Boren purchased Sawtooth Mountain Ranch, a 1,700-acre property south of Stanley, in 2016. By then, the federal government had an 11-year-old trail easement on the property through an agreement made with the previous owners. The easement was for an anticipated public trail, though details for the project didn’t take shape until 2014 when the Forest Service announced its plans for the route.

That proposal was approved in 2018, and the following year Boren filed a federal lawsuit to stop it. A few months later, construction began on the trail with a judge’s approval.

The initial complaint from Boren and his wife, Lynn Arnone, who is also party to the lawsuit, alleged the Forest Service failed to conduct necessary reviews of the trail’s environmental impacts and violated the Environmental Protection Act, as well as the Sawtooth National Recreation Area’s rules. A second complaint filed later in 2019 asked the court to consider a “quiet title action” — essentially determining whether Boren or the Forest Service has rights to the land.

In 2022, Idaho U.S. Magistrate Judge Candy Dale ruled against the couple on all claims. The 9th Circuit Court of Appeals upheld Dale’s ruling in November 2023, and the court denied a rehearing in January 2024.

The petition submitted to the U.S. Supreme Court said the 9th Circuit’s ruling on the Boren lawsuit created conflicts with other court rulings. It asked the the Supreme Court to clarify some high-level legal questions, such as whether “equitable tolling” should exist for the statute of limitations, extending the statute if the affected party couldn’t discover an issue until after the statute had passed. It also asked for clarification on the options someone has when the government seizes property — whether financial compensation is the only option, or if court declaration or injunction (such as forcing a reroute) could serve the same purpose.

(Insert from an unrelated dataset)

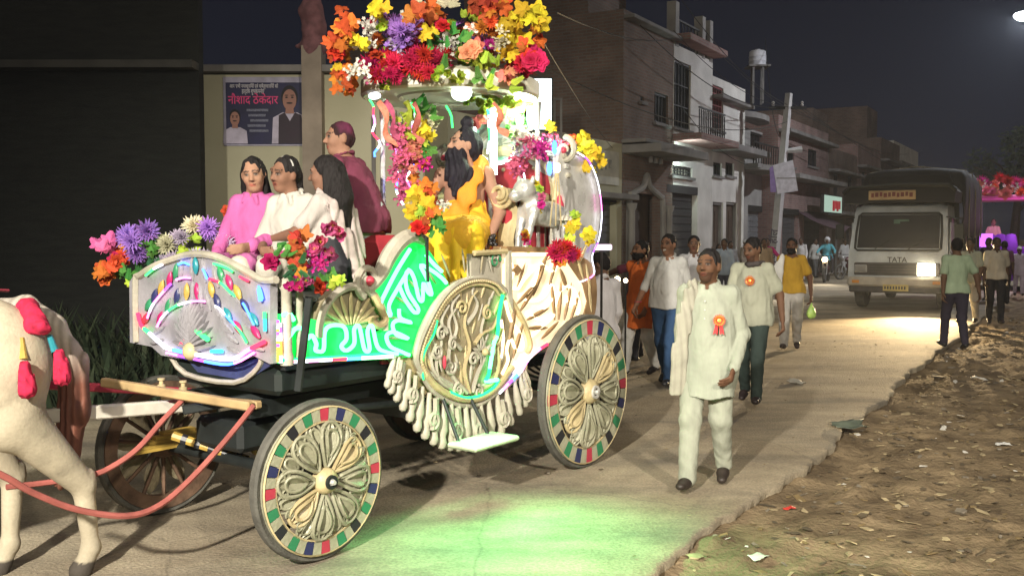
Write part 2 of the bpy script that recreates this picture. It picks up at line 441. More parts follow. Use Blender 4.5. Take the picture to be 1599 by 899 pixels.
# --- road sheet with its own thickness and broken edge
ss2=np.concatenate([np.linspace(-60,-2,10),np.arange(-1,14,.05),np.arange(14,40,.25),np.linspace(41,420,40)])
u=np.concatenate([np.linspace(0,.8,40),np.linspace(.81,1,36)])
S,Uu=np.meshgrid(ss2,u,indexing='ij'); E_=edge_t(S); T=ROAD_L+(E_-ROAD_L)*Uu
Zr=(fbm(S*.5,T*.9,3,4)-.5)*.02+(vn2(S*1.4+T*.7,T*2.6,8)-.5)*.007-np.clip((Uu-.985)/.015,0,1)**2*.018
Zr=np.where(np.abs(S)>60,0,Zr)
n1,n2=S.shape
Vr=np.stack([RD.x*S+RN.x*T,RD.y*S+RN.y*T,Zr],-1)
skirt=Vr[:,-1:,:].copy(); skirt[...,2]=-.14; skirt[...,0]-=RN.x*.03; skirt[...,1]-=RN.y*.03
Vr=np.concatenate([Vr,skirt],1).reshape(-1,3)
def road_mat():
    m=mat('road_surface',(.16,.135,.10),.85,0,0); nt=m.node_tree; L=nt.links; b=nt.nodes['Principled BSDF']
    tcn=_nd(nt,'ShaderNodeTexCoord'); mp=_nd(nt,'ShaderNodeMapping'); mp.inputs['Rotation'].default_value=(0,0,-math.atan2(RD.y,RD.x)); mp.inputs['Scale'].default_value=(.35,1.2,1)
    L.new(tcn.outputs['Object'],mp.inputs[0])
    n=_nd(nt,'ShaderNodeTexNoise'); n.inputs['Scale'].default_value=1.1; n.inputs['Detail'].default_value=9; n.inputs['Roughness'].default_value=.62
    L.new(mp.outputs[0],n.inputs['Vector'])
    r=_nd(nt,'ShaderNodeValToRGB'); L.new(n.outputs['Fac'],r.inputs[0]); e=r.color_ramp.elements
    e[0].position=.33; e[0].color=(.17,.148,.115,1); e[1].position=.68; e[1].color=(.46,.395,.28,1); k=e.new(.5); k.color=(.34,.29,.208,1)
    n2=_nd(nt,'ShaderNodeTexNoise'); n2.inputs['Scale'].default_value=55; n2.inputs['Detail'].default_value=6; L.new(tcn.outputs['Object'],n2.inputs['Vector'])
    mx=_nd(nt,'ShaderNodeMixRGB'); mx.blend_type='OVERLAY'; mx.inputs[0].default_value=.6; L.new(r.outputs[0],mx.inputs[1]); L.new(n2.outputs['Fac'],mx.inputs[2])
    L.new(mx.outputs[0],b.inputs['Base Color'])
    v=_nd(nt,'ShaderNodeTexNoise'); v.inputs['Scale'].default_value=.38; v.inputs['Detail'].default_value=8; v.inputs['Roughness'].default_value=.7; L.new(tcn.outputs['Object'],v.inputs['Vector'])
    vr=_nd(nt,'ShaderNodeValToRGB'); L.new(v.outputs['Fac'],vr.inputs[0]); vr.color_ramp.elements[0].position=.40; vr.color_ramp.elements[0].color=(.55,.52,.50,1); vr.color_ramp.elements[1].position=.56; vr.color_ramp.elements[1].color=(1,1,1,1)
    cr_=_nd(nt,'ShaderNodeTexVoronoi'); cr_.feature='DISTANCE_TO_EDGE'; cr_.inputs['Scale'].default_value=.55; 
    wn_=_nd(nt,'ShaderNodeTexNoise'); wn_.inputs['Scale'].default_value=2.2; wn_.inputs['Detail'].default_value=6; L.new(tcn.outputs['Object'],wn_.inputs['Vector'])
    wm=_nd(nt,'ShaderNodeMixRGB'); wm.inputs[0].default_value=.22; L.new(tcn.outputs['Object'],wm.inputs[1]); L.new(wn_.outputs['Color'],wm.inputs[2]); L.new(wm.outputs[0],cr_.inputs['Vector'])
    ck=_nd(nt,'ShaderNodeMapRange'); ck.inputs[1].default_value=0; ck.inputs[2].default_value=.006; ck.inputs[3].default_value=.75; ck.inputs[4].default_value=1; L.new(cr_.outputs['Distance'],ck.inputs[0])
    m1=_nd(nt,'ShaderNodeMixRGB'); m1.blend_type='MULTIPLY'; m1.inputs[0].default_value=.8; L.new(mx.outputs[0],m1.inputs[1]); L.new(vr.outputs[0],m1.inputs[2])
    m2=_nd(nt,'ShaderNodeMixRGB'); m2.blend_type='MULTIPLY'; m2.inputs[0].default_value=1; L.new(m1.outputs[0],m2.inputs[1]); L.new(ck.outputs[0],m2.inputs[2]); L.new(m2.outputs[0],b.inputs['Base Color'])
    bu=_nd(nt,'ShaderNodeBump'); bu.inputs['Strength'].default_value=.55; bu.inputs['Distance'].default_value=.02
    ad=_nd(nt,'ShaderNodeMath'); ad.operation='ADD'; L.new(n.outputs['Fac'],ad.inputs[0]); L.new(n2.outputs['Fac'],ad.inputs[1])
    L.new(ad.outputs[0],bu.inputs['Height']); L.new(bu.outputs[0],b.inputs['Normal'])
    return m
tag(inst('road',np_mesh('road',Vr,grid_mesh(None,n1,n2+1),road_mat())),kind='structure')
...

It wasn’t clear from the petition what Boren and Arnone would like to see happen to the already-completed trail. Their attorney did not respond to a request for comment.

Jessica Schick, a spokesperson for the Sawtooth National Forest, told the Idaho Statesman in an email that the agency cannot comment on pending litigation. Forest Supervisor Kirk Flannigan told the Statesman the Forest Service does not have user data for the trail. Flannigan said he’s not aware of any complaints made about the trail since it opened.